Planning controls are the type of litter management strategy that are the broadest in scope. They include land-use policies that preserve the natural riparian vegetation and shape of river channels to reduce that amount of litter that flows into the river (Marais and Armitage, 2004). The basic idea of planning controls is that any development project that goes on takes into the account the impact that it will have on the surrounding environment, and puts measures in place to reduce its impact. Planning controls are an effective way for developing communities to make sure that the amount of litter and waste will be controlled, but in an urban community that is already fully developed; other measures are more effective and would likely be put into use first.

Structural controls deal with litter after it enters the waterway or drainage system by installing litter traps, diversion systems, silt traps, etc., to remove it.
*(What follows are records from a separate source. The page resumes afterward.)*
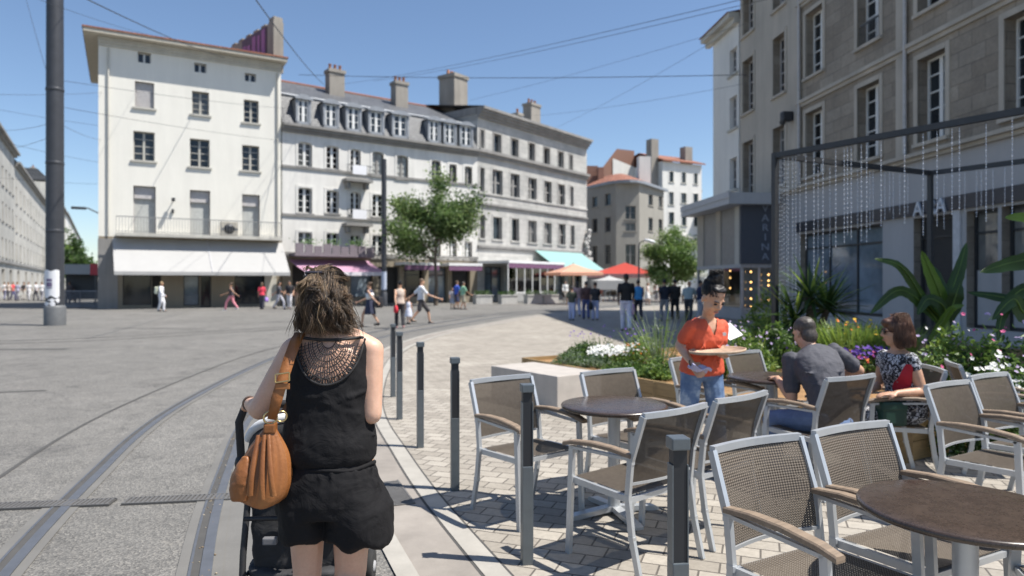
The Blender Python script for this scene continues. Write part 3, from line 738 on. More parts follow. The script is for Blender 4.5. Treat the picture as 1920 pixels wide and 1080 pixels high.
awning(b2, b2.s_(541), b2.s_(690), 3.15, 2.2, 2.3, MAT['awn_pink'], dx=.35, vmat=M_('pale_valance', (.66, .62, .66), .8), val=.25)
m = MB(); xa, xb = b2.s_(541), b2.s_(688); m.box(xa, xb, -1.3, -.006, 3.35, 3.55)
for i in range(9):
    x = xa + (xb - xa) * i / 9; m.box(x + .04, x + (xb - xa) / 9 - .04, -1.3, -1.2, 3.55, 4.2 - .08 * (i % 3))
tp = b2.part('terrace_parapet', m, M_('mauve_grey_panel', (.20, .17, .19), .8))
m = MB(); rr = random.Random(4)
for i in range(260):
    x = rr.choice((b2.s_(566), b2.s_(610), b2.s_(655), b2.s_(660))) + rr.gauss(0, .35); p = Vector((x, -1.05 + rr.gauss(0, .1), 4.15 + abs(rr.gauss(0, .25)))); a = Vector((rr.gauss(0, 1), rr.gauss(0, 1), rr.gauss(0, 1))).normalized() * .09; b = a.orthogonal().normalized() * .06
    m.quad(p - a, p - b, p + a, p + b)
m.build('balcony_greenery', M_('balcony_leaf', (.06, .12, .03), .6), tp)
def flat_awning(fc, x0, x1, z, out, label_posts=True):
    m = MB(); m.box(x0, x1, -out, -.006, z + .12, z + .32); w = fc.part('terrace_canopy', m, M_('canopy_white', (.74, .74, .74), .6, var=.04))
    m = MB(); m.box(x0 + .03, x1 - .03, -out + .02, -out + .06, z - .25, z + .119); m.build('canopy_fascia', MAT['purple'], w)
    return w
for a, b in ((740, 805), (822, 884)): flat_awning(b2, b2.s_(a), b2.s_(b), 2.75, 1.6)

# --- grey stone building
b3 = Fac('stone_building', (-2.8, 55.2), (7.5, 68.5), 'grey ashlar building with cross windows, heavy cornice and turquoise shop awning', depth=13)
H3 = 15.3
for rw, st in ((((901, 907, 244, 278), (926, 939, 252, 288), (959, 971, 261, 296), (992, 1002, 269, 303), (1020, 1030, 278, 308), (1047, 1056, 285, 315), (1068, 1073, 291, 320)), 'plain'),
               (((900, 908, 315, 360), (923, 942, 319, 365), (957, 974, 326, 370), (990, 1006, 334, 374), (1020, 1034, 340, 381), (1046, 1059, 346, 384), (1069, 1075, 350, 387)), 'mullion'),
               (((900, 909, 403, 447), (924, 941, 407, 449), (959, 973, 410, 452), (990, 1006, 414, 455), (1020, 1034, 418, 457), (1047, 1060, 420, 459), (1070, 1077, 423, 460)), 'mullion2')):
    for i, q in enumerate(rw):
        o = b3.pxhole(*q, dep=.3); nar = q[1] - q[0] < 10
        b3.window(o, 'plain' if (st == 'plain' or nar or (st == 'mullion2' and i in (1, 2))) else 'mullion', 2, frame='trim_grey', sill='stone_b3', surround='trim_grey' if st == 'plain' else 'stone_b3', fw=.07)
for i in range(5):
    x0 = .6 + (b3.L - 1.2) * i / 5 + .3; x1 = .6 + (b3.L - 1.2) * (i + 1) / 5 - .3
    o = b3.hole(x0, x1, .4, 2.9, .4); b3.window(o, 'shop', frame='dkmetal', sill=None, pane=('shopglass', 'pane', 'darkshop')[i % 3])
b3.wall(H3, MAT['stone_b3'])
b3.moulding('main_cornice', H3 - .35, .85, .75, 'trim_grey', steps=4)
for py, px, h, out in ((309, 1000, .5, .4), (397, 1000, .28, .2), (470, 1000, .3, .2)):
    z = b3.h_(py, b3.s_(px)); b3.moulding('string_course', z - h / 2, h, out, 'trim_grey', steps=2)
b3.moulding('string_course', b3.h_(379, b3.s_(1000)), .14, .1, 'stone_b3')
m = MB(); m.add([(-.1, -.6, H3 + .5), (b3.L + .1, -.6, H3 + .5), (b3.L + .1, 6, H3 + 1.6), (-.1, 6, H3 + 1.6), (-.1, 13, H3 + .5), (b3.L + .1, 13, H3 + .5)], [(0, 1, 2, 3), (3, 2, 5, 4)]); m.box(-.05, b3.L + .05, 0.05, 12.9, H3 - .1, H3 + .52); b3.part('roof', m, MAT['trim_grey'])
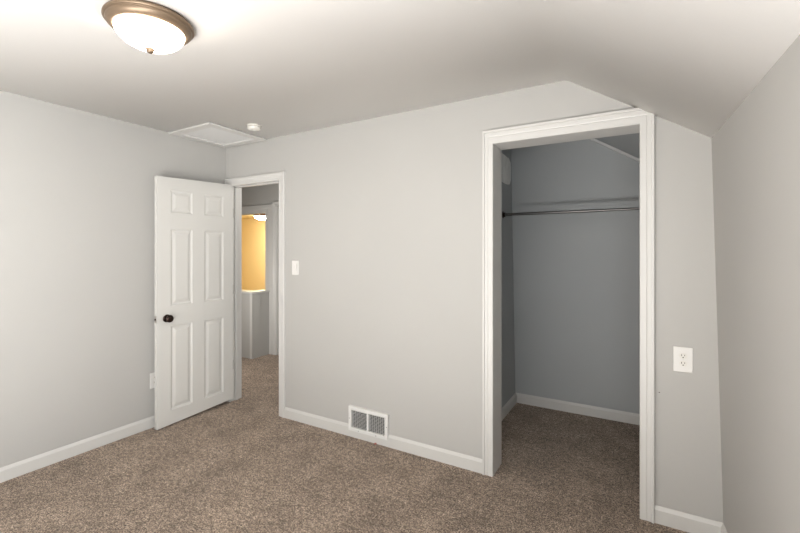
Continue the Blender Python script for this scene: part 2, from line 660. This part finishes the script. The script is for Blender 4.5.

This is one way to keep litter from entering a larger body of water and affecting wildlife, or clogging storm drains and causing localized flooding. The problem with this is that these filtering structures range from 250,000 to 900,000 dollars and are much more expensive than other source controls (Environmental Protection Agency, 2002).

Source controls are the most cost effective way to reduce litter, but need to be implemented in conjunction with one another to be most effective. A specific plan should be laid out, probably favoring one type of source control, depending on the litter reduction strategies already in place, the type of community, and the resources available to address the problem.

Educational campaigns: This is by far the most crucial element of any litter reduction plan. It is “a better investment to educate litterers out of their habit than to go around just picking up after them” (Florida Litter Study, 1998). The idea is, to teach people that casual littering can have a serious impact on the many issues that were discussed earlier such as human health, wildlife, and the economy. Educating the public on these issues can be done in a variety of ways (Marais and Armitage, 2004):

• Integration into school curriculum or after school activities
• Anti-littering messages on buses, billboards, etc.
• Mass media campaigns on the radio, and/or television
• Cleanup campaigns that also provide information about how litter, or chemicals from litter, can be harmful to human and wildlife health

An example of a very successful waste management educational tool for children is a series of children’s books from the UK by Elisabeth Beresford, with characters that clean up litter and turn it into useful things. These books became very popular during the 1960’s and 1970’s and helped shape a generation that was more aware of recycling and litter reduction issues (Read, 1999). The key to any successful education program is to understand the group that should be targeted, and the best way to get the message across to them. As mentioned earlier, studies have shown that the group that litters the most is young males under 35 (Florida Litter Study, 1998). It would be wise for an educational campaign targeting a large area, like a nationwide media campaign for example, to address this group. For a smaller campaign designed for a specific community, it is more important to create a program targeting the dominant group of people that make up that community.

Waste reduction: Reducing the amount of waste that is created also plays a vital role. This includes getting businesses to reduce packaging, eliminate the use of unwanted advertisements passed out, recycle, and use products or packaging that are recyclable or biodegradable. Besides just getting businesses involved, it also means encouraging the public to recycle and reuse the products they use by (Marais and Armitage, 2004):

• Recycling in their own homes
• Utilizing recycling facilities elsewhere
• Reusing plastic grocery bags or using reusable shopping bags instead
• Reducing the amount of non-biodegradable products they use

Educating the public on what should be recycled and other ways they can help reduce waste should be considered as part of an educational campaign.

Cleaning operations: These include street sweeping, trash and recycling bins in public areas, and large, organized, volunteer cleaning operations like adopt – a – river or block. Street sweeping is very effective at removing trash from the streets, but fairly expensive and only effective if done in areas with a high volume of litter and frequently enough to remove most of the litter before it washes away (Marais and Armitage, 2004). In order to help people not litter it is also important to have enough trash and recycling bins in public areas, and make sure they are properly designed so that litter does not blow or fall out. Adopt-a-river or block programs have proven to be very effective in keeping areas clean, but in some urban areas it is hard to get the community and businesses involved in these programs.

Law enforcement: While there are litter laws in place all across the country that make it illegal for anyone to litter, they are very difficult to enforce unless it is large scale illegal dumping (Florida Litter Study, 1998). Also, the authorities have many other serious crimes to deal with, especially in urban areas, making it difficult to enforce the litter laws.